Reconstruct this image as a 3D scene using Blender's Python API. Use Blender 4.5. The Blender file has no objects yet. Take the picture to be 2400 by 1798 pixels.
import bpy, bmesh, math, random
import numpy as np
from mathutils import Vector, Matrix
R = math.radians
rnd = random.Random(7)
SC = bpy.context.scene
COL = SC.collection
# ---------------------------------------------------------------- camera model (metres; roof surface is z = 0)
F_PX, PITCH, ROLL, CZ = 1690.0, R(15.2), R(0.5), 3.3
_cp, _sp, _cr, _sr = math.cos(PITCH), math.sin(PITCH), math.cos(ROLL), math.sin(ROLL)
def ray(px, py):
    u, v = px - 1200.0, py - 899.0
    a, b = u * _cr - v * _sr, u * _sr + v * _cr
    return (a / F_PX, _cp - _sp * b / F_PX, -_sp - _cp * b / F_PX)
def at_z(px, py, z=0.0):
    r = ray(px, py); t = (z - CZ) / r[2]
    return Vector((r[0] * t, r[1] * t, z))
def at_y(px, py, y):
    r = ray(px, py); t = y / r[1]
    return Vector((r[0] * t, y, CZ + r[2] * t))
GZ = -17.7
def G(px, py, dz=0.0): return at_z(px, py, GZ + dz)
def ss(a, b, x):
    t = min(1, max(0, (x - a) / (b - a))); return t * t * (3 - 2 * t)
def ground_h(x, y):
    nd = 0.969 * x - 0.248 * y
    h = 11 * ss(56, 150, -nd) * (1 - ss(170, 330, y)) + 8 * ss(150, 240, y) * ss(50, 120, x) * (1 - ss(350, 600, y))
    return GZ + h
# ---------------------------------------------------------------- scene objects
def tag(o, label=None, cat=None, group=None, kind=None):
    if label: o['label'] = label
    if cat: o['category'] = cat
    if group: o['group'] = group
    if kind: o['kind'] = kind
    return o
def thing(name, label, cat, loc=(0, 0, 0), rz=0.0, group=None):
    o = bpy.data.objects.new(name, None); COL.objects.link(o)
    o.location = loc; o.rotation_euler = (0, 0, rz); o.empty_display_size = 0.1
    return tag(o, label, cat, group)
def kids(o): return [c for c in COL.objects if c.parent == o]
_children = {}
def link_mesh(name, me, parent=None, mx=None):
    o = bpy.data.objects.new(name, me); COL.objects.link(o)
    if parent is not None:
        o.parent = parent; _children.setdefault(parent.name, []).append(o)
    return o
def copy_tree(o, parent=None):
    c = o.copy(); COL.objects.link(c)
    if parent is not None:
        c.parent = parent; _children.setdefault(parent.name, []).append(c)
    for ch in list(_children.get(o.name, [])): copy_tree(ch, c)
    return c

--

Task brief >> Each line of the material should be echoed exactly.

Exercise response >>
Reconstruct this image as a 3D scene using Blender's Python API. Use Blender 4.5. The Blender file has no objects yet. Take the picture to be 2400 by 1798 pixels.
import bpy, bmesh, math, random
import numpy as np
from mathutils import Vector, Matrix
R = math.radians
rnd = random.Random(7)
SC = bpy.context.scene
COL = SC.collection
# ---------------------------------------------------------------- camera model (metres; roof surface is z = 0)
F_PX, PITCH, ROLL, CZ = 1690.0, R(15.2), R(0.5), 3.3
_cp, _sp, _cr, _sr = math.cos(PITCH), math.sin(PITCH), math.cos(ROLL), math.sin(ROLL)
def ray(px, py):
    u, v = px - 1200.0, py - 899.0
    a, b = u * _cr - v * _sr, u * _sr + v * _cr
    return (a / F_PX, _cp - _sp * b / F_PX, -_sp - _cp * b / F_PX)
def at_z(px, py, z=0.0):
    r = ray(px, py); t = (z - CZ) / r[2]
    return Vector((r[0] * t, r[1] * t, z))
def at_y(px, py, y):
    r = ray(px, py); t = y / r[1]
    return Vector((r[0] * t, y, CZ + r[2] * t))
GZ = -17.7
def G(px, py, dz=0.0): return at_z(px, py, GZ + dz)
def ss(a, b, x):
    t = min(1, max(0, (x - a) / (b - a))); return t * t * (3 - 2 * t)
def ground_h(x, y):
    nd = 0.969 * x - 0.248 * y
    h = 11 * ss(56, 150, -nd) * (1 - ss(170, 330, y)) + 8 * ss(150, 240, y) * ss(50, 120, x) * (1 - ss(350, 600, y))
    return GZ + h
# ---------------------------------------------------------------- scene objects
def tag(o, label=None, cat=None, group=None, kind=None):
    if label: o['label'] = label
    if cat: o['category'] = cat
    if group: o['group'] = group
    if kind: o['kind'] = kind
    return o
def thing(name, label, cat, loc=(0, 0, 0), rz=0.0, group=None):
    o = bpy.data.objects.new(name, None); COL.objects.link(o)
    o.location = loc; o.rotation_euler = (0, 0, rz); o.empty_display_size = 0.1
    return tag(o, label, cat, group)
def kids(o): return [c for c in COL.objects if c.parent == o]
_children = {}
def link_mesh(name, me, parent=None, mx=None):
    o = bpy.data.objects.new(name, me); COL.objects.link(o)
    if parent is not None:
        o.parent = parent; _children.setdefault(parent.name, []).append(o)
    return o
def copy_tree(o, parent=None):
    c = o.copy(); COL.objects.link(c)
    if parent is not None:
        c.parent = parent; _children.setdefault(parent.name, []).append(c)
    for ch in list(_children.get(o.name, [])): copy_tree(ch, c)
    return c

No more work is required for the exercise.